A heap overflow flaw in libgsf was fixed for Red Hat Enterprise Linux. This is not a new flaw, it was discovered in 2006, but it was rated moderate by the Red Hat Security Response Team. There are more security flaws than there is time to fix them. One of the important pieces of keeping a distribution up to date on security issues is to rank them all by priority and fix them in order of importance. That means that a fix such as this one, which is of minor severity, will get pushed onto the back burner when something like the X flaws are discovered.
- acroread
Fixed in Red Hat Enterprise Linux Extras 4.
Red Hat ship the Adobe Acrobat Reader as part of Red Hat Enterprise Linux Extras. Acrobat Reader is a closed source application which only Adobe has access to the source code of. There are several unique challenges when releasing updates for a closed source application such as the Acrobat Reader. We must rely on the analysis of the flaws that Adobe gives us, and use the new binaries provided.
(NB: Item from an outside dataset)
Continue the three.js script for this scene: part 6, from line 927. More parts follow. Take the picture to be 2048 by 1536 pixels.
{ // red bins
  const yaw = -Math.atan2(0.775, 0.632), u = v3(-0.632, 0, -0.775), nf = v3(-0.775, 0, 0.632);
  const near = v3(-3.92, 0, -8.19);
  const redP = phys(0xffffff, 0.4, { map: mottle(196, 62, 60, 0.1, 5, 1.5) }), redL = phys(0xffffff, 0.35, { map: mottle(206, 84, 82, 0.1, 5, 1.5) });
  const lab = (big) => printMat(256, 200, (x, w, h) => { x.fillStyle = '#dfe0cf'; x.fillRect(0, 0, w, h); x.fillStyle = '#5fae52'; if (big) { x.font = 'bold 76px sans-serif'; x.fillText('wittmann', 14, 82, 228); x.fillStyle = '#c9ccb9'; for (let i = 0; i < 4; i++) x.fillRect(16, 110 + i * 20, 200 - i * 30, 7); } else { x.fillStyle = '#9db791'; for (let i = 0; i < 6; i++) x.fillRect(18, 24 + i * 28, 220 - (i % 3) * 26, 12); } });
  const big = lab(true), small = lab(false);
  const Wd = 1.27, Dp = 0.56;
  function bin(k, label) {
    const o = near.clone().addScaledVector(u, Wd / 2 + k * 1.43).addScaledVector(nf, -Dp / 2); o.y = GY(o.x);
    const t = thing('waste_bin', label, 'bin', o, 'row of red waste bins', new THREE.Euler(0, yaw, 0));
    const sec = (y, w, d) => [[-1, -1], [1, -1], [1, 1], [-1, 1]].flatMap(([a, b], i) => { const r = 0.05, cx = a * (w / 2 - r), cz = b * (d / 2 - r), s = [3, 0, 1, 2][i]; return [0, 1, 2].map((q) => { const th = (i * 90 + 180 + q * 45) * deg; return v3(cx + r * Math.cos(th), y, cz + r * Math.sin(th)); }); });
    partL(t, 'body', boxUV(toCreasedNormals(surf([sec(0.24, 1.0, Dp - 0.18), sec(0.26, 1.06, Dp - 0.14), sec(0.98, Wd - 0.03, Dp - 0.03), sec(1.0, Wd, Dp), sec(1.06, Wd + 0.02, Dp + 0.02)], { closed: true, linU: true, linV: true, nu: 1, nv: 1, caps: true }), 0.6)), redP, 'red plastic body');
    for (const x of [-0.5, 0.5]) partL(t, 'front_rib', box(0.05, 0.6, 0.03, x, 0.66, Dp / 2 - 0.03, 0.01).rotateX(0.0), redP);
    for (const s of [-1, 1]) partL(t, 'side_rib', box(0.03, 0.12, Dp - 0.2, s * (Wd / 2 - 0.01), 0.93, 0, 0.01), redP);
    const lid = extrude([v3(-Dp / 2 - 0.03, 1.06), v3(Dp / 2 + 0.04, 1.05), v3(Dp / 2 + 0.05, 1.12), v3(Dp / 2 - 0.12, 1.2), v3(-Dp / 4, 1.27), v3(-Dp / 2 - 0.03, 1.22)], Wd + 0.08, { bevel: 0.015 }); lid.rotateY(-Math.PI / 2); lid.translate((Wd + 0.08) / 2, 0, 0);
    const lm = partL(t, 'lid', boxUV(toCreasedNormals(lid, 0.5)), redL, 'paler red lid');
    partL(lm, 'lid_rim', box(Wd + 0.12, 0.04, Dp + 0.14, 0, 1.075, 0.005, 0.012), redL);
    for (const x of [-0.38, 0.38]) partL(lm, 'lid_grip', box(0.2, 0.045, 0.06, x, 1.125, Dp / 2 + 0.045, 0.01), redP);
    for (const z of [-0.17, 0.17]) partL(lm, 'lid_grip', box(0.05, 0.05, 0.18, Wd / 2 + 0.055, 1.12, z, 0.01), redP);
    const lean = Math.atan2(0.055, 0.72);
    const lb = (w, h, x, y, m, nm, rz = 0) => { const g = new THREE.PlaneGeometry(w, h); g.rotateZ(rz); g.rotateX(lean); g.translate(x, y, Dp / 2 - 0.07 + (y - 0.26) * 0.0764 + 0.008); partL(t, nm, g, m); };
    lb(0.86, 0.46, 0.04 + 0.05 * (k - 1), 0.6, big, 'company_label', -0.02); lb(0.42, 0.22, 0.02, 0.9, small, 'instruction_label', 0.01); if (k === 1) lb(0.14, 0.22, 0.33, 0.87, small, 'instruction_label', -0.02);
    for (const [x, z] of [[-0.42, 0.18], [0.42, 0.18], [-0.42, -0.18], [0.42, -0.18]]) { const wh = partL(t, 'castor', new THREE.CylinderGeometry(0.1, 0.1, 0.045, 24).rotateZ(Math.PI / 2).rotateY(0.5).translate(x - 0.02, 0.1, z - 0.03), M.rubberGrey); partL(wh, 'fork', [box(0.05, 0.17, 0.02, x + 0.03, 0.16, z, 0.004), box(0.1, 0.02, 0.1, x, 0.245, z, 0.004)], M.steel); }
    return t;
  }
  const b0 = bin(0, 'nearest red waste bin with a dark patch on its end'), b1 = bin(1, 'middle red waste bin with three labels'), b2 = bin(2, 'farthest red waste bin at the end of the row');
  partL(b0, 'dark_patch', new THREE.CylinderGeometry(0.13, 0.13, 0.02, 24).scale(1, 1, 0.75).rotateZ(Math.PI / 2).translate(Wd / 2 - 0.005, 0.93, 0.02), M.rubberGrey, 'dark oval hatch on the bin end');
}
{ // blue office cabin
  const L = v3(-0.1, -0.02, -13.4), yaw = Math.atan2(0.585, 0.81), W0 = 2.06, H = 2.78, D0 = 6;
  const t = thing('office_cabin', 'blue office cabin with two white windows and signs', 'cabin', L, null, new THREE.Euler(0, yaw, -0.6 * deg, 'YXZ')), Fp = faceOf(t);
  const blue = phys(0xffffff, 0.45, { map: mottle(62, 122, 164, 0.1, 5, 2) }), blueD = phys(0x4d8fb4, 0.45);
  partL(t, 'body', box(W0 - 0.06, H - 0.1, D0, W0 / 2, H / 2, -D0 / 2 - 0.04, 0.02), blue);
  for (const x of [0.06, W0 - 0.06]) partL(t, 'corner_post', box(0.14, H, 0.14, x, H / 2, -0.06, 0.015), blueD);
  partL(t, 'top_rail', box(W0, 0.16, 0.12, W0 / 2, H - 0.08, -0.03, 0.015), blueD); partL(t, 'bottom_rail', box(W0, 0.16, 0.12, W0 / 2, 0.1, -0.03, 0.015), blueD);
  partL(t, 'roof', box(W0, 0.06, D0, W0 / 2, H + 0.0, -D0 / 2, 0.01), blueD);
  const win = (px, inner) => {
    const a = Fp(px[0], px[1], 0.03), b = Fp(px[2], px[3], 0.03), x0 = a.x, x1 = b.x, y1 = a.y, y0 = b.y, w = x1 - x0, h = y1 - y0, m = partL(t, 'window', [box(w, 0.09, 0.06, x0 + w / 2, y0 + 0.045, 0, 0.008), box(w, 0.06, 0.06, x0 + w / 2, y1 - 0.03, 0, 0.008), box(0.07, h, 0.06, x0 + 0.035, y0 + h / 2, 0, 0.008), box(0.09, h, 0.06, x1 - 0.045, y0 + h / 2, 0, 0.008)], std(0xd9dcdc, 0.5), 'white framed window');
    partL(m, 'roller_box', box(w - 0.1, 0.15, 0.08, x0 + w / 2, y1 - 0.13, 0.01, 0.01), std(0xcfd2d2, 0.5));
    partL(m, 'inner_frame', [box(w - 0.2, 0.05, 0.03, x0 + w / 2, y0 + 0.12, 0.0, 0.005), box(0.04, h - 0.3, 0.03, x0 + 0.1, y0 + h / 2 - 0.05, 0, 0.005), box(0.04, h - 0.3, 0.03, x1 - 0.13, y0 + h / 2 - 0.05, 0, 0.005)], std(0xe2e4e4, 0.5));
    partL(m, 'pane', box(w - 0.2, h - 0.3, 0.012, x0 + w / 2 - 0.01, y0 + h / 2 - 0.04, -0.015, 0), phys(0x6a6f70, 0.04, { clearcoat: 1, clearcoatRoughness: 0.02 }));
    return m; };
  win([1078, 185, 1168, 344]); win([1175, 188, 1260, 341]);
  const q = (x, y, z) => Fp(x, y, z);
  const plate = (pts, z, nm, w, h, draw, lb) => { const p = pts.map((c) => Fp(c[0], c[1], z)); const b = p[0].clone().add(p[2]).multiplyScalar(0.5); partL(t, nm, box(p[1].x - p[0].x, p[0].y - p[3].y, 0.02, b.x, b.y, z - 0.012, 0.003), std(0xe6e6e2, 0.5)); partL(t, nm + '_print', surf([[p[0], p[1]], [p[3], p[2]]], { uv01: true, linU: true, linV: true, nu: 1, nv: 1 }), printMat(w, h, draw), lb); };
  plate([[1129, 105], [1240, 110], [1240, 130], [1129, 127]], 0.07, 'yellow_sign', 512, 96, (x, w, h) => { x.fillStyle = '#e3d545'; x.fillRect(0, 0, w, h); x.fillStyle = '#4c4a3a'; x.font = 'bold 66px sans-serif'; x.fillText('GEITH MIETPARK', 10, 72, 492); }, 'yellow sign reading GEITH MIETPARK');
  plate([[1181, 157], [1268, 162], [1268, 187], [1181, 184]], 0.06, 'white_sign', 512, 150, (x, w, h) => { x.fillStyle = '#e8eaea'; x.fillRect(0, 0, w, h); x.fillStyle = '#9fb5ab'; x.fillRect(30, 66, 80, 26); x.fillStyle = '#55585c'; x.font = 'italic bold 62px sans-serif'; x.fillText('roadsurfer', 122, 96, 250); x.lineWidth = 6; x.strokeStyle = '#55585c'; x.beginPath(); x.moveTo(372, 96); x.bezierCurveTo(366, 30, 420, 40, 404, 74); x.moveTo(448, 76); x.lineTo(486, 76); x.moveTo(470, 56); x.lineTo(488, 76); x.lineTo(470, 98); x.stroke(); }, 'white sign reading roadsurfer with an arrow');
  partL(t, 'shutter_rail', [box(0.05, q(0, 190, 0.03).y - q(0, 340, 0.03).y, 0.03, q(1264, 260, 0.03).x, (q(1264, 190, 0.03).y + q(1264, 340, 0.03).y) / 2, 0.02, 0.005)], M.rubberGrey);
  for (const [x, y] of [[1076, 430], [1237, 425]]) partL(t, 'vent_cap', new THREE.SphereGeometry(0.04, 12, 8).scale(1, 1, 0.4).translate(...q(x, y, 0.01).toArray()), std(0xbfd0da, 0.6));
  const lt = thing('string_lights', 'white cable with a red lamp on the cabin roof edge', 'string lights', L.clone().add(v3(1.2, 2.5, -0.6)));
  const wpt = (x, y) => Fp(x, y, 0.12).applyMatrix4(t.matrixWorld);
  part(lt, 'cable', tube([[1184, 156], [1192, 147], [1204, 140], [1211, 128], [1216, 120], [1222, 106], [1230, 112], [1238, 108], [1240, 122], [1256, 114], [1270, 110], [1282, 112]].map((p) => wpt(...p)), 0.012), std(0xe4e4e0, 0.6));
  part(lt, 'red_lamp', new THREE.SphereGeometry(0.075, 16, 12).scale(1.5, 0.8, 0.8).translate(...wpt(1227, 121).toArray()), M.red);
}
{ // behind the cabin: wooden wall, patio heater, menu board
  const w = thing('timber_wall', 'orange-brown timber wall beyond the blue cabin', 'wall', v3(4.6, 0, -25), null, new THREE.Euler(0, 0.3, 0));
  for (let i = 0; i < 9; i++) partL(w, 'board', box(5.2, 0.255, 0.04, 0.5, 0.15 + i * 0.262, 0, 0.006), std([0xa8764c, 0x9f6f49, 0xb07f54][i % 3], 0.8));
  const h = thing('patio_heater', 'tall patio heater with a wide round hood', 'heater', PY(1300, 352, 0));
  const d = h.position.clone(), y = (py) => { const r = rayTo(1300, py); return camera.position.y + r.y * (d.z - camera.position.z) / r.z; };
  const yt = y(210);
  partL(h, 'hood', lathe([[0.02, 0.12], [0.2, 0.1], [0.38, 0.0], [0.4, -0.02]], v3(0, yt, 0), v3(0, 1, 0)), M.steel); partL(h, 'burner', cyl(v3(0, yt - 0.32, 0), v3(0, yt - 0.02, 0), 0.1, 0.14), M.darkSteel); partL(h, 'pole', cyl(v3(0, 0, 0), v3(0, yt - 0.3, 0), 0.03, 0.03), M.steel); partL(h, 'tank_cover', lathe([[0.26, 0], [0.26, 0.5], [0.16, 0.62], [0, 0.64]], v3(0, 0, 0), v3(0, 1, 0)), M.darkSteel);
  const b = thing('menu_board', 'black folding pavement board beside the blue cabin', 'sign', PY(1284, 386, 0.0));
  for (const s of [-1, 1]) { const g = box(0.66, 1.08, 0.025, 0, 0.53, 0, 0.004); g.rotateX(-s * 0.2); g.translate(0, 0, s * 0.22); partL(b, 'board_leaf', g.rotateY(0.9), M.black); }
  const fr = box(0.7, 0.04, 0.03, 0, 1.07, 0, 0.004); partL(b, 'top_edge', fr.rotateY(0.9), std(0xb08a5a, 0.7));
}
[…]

Rarely will an Acrobat Reader update only fix security issues. New features and various bugs are fixed. This can cause serious problems when updating these packages. In this instance, the new Acrobat Reader will not run on Red Hat Enterprise Linux 3. We're currently working on making this happen, but it causes far more pain than we would normally see with our usual open source updates. I'd say in this instance, open source has rather obvious advantages.
- flash-plugin
Fixed in Red Hat Enterprise Linux Extras 3 and 4.
The Adobe Flash Player was also updated for Red Hat Enterprise Linux Extras. This was an instance of a new binary package (see the acroread explanation above), and a moderate flaw (the libgsf explanation). The update wasn't painless, but wasn't terribly painful either.
- wget
Fixed in FC5 and FC6.
Wget was updated to fix a denial of service flaw when connecting to a malicious FTP server. This is considered a low severity flaw, and while it also affects Red Hat Enterprise Linux, we won't be releasing an wget update just for this flaw. We try to wait and fix several bugs at a time rather than just one low issue here and there.
- krb5
Fixed in FC5 and FC6.
These flaws did not affect the versions of krb5 shipped in Red Hat Enterprise Linux.
- xterm
Fixed in FC5 and FC6.
- avahi
Fixed in FC5
- mono
Updated in FC5 and FC6
My biggest gripe of the week would be the Month of Apple Bugs project finding a
multi-vendor PDF flaw. They claim the flaw is in the PDF spec itself. The most annoying part of their analysis is they show an xpdf debugging session on Fedora Core 5, and claim the flaw is exploitable. They fail to mention that the segfault is caused by an infinite recursion flaw. Infinite recursions flaws are not exploitable to allow arbitrary code execution, they will only crash the application. One of the goals of any security response team should be to add value by analyzing information such as this and determining when it's untrue.